El evangelismo protestante es una corriente transversal que subraya «el renacer de nuevo» y el carácter nuclear y exclusivo de la Biblia. Su piedra angular es la fe exclusiva en la Escritura y esto significa primordialmente para el destino de Israel que Jerusalén sea su capital. Para ellos estar contra Israel es estar contra Dios.
En el núcleo del evangelismo norteamericano ha germinado el sionismo cristiano, un concepto que se desarrolló en Estados Unidos en el siglo XIX (antes en Inglaterra en el siglo XVII) y que defiende la reunión del pueblo judío en Israel, requisito imprescindible para la segunda y definitiva venida de Cristo a la tierra. Jerusalén, por tanto, para ellos es la capital única y eterna, tal como también establece la ley israelí aprobada en 1980.

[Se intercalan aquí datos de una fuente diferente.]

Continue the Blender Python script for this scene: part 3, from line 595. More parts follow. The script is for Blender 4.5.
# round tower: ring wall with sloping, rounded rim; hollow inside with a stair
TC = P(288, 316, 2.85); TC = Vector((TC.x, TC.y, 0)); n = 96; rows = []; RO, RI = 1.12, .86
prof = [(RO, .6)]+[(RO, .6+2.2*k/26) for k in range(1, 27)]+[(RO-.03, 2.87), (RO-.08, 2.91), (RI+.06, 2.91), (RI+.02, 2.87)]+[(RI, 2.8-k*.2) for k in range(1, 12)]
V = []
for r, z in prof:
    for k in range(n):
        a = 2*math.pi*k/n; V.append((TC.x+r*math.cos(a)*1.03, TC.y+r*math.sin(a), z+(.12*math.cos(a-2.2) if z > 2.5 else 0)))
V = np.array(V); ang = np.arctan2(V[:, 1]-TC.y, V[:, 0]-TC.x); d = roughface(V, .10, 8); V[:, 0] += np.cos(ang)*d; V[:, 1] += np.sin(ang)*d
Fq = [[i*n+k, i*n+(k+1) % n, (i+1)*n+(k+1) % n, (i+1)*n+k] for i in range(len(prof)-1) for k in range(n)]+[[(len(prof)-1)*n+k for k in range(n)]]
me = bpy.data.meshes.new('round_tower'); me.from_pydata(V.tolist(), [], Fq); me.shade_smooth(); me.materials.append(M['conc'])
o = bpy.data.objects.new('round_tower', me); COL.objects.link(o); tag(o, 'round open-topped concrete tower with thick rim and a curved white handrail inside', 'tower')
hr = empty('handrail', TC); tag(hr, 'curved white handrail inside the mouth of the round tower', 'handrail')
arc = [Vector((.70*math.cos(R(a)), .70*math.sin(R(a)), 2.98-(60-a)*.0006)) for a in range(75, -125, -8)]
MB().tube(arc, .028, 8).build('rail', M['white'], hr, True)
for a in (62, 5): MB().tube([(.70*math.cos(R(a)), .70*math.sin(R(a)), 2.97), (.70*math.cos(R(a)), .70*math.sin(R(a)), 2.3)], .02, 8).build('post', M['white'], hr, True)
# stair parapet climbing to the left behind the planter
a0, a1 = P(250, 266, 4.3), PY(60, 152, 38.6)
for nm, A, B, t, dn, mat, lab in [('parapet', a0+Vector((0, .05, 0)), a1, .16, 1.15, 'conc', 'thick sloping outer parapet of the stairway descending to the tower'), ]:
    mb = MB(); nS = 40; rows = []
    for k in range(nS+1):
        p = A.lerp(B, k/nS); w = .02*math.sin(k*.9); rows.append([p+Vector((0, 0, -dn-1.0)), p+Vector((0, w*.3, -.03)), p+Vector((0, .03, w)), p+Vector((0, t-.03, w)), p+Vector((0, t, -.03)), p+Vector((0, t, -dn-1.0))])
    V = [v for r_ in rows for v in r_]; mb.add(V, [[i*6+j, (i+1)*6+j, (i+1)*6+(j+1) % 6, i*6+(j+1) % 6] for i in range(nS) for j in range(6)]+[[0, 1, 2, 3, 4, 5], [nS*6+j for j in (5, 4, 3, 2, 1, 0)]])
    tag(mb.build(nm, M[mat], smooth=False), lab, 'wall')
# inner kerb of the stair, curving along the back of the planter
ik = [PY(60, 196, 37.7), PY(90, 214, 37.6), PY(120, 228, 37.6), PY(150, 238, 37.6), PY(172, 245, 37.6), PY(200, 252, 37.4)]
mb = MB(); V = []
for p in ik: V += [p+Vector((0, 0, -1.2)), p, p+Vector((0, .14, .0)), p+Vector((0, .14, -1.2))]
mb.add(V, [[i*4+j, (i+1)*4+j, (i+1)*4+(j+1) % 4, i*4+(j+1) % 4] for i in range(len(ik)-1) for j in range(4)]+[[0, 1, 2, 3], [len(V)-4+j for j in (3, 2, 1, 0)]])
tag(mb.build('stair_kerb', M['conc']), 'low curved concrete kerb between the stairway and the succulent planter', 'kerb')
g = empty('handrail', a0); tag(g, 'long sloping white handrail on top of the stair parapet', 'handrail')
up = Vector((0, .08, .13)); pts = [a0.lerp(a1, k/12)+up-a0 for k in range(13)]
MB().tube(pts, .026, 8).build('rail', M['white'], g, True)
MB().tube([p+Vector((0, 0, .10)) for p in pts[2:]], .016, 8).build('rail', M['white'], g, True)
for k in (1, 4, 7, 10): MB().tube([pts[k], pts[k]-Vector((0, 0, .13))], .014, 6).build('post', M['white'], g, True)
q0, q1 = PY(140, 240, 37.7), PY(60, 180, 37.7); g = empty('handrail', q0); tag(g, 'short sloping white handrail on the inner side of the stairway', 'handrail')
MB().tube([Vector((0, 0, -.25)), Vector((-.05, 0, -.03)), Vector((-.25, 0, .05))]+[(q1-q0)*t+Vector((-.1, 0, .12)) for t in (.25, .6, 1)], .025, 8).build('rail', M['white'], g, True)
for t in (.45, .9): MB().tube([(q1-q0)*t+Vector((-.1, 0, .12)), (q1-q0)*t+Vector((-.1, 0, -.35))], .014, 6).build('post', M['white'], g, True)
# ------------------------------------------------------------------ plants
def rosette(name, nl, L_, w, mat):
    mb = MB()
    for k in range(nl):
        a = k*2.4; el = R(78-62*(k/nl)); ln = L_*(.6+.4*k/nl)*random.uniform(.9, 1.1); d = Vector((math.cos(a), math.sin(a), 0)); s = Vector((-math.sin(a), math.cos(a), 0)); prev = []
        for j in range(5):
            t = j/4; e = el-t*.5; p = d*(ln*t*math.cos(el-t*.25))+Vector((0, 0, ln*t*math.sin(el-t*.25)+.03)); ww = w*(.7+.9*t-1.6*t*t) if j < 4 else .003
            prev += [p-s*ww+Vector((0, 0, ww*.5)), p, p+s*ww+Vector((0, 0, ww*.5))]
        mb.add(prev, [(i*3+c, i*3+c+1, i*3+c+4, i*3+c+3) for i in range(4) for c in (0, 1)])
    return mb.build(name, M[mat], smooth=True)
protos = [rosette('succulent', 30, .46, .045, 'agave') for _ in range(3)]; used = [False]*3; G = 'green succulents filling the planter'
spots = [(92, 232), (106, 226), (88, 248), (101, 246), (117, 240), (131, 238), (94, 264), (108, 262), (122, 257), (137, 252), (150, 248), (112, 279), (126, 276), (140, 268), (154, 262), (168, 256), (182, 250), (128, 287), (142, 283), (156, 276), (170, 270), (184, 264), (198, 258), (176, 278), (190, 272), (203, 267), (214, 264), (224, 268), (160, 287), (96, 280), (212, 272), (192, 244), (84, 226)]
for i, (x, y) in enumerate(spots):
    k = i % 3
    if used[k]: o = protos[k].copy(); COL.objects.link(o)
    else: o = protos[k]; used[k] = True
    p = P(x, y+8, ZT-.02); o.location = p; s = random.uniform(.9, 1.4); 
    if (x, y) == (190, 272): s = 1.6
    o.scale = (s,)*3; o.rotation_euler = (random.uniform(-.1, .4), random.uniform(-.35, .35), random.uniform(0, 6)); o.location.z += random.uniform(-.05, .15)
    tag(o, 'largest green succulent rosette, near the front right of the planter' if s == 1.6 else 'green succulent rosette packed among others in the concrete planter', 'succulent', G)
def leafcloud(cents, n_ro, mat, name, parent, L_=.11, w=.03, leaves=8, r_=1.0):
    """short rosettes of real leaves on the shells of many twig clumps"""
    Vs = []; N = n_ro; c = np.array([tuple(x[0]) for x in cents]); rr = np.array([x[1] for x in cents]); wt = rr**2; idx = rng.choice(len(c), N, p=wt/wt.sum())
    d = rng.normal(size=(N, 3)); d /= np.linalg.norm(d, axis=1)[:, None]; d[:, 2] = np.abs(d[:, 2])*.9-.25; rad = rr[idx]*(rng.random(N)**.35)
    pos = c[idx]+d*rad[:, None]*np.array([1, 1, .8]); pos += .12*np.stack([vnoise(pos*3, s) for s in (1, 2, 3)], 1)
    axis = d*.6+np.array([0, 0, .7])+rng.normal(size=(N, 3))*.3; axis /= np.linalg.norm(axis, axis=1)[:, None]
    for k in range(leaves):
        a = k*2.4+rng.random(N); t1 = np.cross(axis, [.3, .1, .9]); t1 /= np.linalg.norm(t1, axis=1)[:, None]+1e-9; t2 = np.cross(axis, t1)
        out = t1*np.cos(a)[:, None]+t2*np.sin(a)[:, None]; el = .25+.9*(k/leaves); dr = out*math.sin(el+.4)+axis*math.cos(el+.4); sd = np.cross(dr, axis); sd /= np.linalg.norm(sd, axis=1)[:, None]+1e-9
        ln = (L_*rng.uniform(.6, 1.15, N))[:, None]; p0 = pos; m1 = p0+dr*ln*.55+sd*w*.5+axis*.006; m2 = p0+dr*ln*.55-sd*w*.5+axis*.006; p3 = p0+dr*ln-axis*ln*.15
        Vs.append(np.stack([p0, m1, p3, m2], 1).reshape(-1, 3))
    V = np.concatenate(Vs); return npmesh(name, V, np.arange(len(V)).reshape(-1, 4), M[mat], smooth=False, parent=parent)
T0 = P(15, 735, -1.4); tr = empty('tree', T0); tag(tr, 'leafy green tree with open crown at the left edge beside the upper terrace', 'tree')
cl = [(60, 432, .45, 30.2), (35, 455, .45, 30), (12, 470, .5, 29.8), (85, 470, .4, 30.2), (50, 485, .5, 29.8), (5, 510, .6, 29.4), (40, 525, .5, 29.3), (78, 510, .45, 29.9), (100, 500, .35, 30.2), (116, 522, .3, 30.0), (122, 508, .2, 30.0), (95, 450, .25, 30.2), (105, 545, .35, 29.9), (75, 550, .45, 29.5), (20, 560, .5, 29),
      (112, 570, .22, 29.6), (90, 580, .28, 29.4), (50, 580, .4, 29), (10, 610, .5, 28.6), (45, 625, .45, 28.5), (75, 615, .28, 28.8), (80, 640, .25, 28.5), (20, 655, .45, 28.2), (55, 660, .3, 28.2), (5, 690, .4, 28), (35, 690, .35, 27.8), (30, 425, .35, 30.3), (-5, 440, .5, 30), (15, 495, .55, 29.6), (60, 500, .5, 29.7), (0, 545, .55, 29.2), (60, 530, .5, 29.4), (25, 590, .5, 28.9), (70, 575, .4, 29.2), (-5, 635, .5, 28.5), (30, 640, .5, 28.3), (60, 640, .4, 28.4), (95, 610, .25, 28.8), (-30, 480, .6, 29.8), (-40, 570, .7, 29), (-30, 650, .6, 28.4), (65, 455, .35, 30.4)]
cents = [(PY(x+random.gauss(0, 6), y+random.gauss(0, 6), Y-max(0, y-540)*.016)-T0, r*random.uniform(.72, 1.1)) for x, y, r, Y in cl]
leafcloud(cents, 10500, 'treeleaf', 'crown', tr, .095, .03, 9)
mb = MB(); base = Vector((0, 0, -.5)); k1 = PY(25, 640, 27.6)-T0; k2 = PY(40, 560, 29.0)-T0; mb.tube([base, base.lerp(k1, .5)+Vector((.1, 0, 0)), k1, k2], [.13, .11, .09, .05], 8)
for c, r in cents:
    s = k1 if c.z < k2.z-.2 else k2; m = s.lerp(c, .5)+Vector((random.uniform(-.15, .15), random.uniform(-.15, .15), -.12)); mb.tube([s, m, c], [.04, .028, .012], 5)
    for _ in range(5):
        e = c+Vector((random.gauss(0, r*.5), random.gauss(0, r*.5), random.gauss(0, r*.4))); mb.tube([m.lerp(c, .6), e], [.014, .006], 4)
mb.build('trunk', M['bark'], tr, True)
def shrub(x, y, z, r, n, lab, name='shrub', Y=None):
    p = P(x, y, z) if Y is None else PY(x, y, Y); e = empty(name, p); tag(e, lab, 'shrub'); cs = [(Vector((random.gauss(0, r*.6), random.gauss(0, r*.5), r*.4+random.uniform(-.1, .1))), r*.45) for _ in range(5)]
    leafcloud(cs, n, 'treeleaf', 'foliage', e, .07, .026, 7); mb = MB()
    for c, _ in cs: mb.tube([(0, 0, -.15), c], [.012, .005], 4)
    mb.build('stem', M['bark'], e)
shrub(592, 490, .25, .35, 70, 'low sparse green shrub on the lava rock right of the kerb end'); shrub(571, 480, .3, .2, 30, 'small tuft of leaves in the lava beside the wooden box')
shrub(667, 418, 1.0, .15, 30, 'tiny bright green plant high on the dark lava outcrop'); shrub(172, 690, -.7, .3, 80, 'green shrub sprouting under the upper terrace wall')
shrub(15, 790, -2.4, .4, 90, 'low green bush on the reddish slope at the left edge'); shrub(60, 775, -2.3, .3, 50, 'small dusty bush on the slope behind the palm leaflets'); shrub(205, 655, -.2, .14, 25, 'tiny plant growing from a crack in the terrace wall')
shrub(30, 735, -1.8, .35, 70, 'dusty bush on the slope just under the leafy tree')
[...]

De todo esto se podría deducir que Trump cumple con sus promesas electorales. También se podría pensar que sus asesores geopolíticos expertos en Oriente Medio estaban encerrados y amordazados en el cuarto oscuro de la Casa Blanca, o que de cara a la Navidad precisa que todo esté en orden en Jerusalén para el nacimiento del Niño Dios.
A decir verdad yo creo que le ha hecho un flaco favor a su colega Netanyahu, ya que su decisión a corto plazo puede ser un reconocimiento para Israel, pero su movimiento expone y debilita al mandatario israelí, que necesita estrechar sus relaciones con los países de la región para contrarrestar a Irán. No trenzaría yo aún la corona de laurel.
Si algo ha demostrado Donald Trump es que le encanta llevar la contraria a todo el mundo, y siempre podrá decir que el apoyo a Israel no es un asunto político sino una cuestión bíblica.
¿Es realmente grave reconocer a Jerusalén como capital de Israel cuando es territorio palestino ocupado desde 1967? ¿De facto o de iure? Para aquellos que piensan de iure: ¿qué hacemos con los asentamientos judíos en territorio palestino?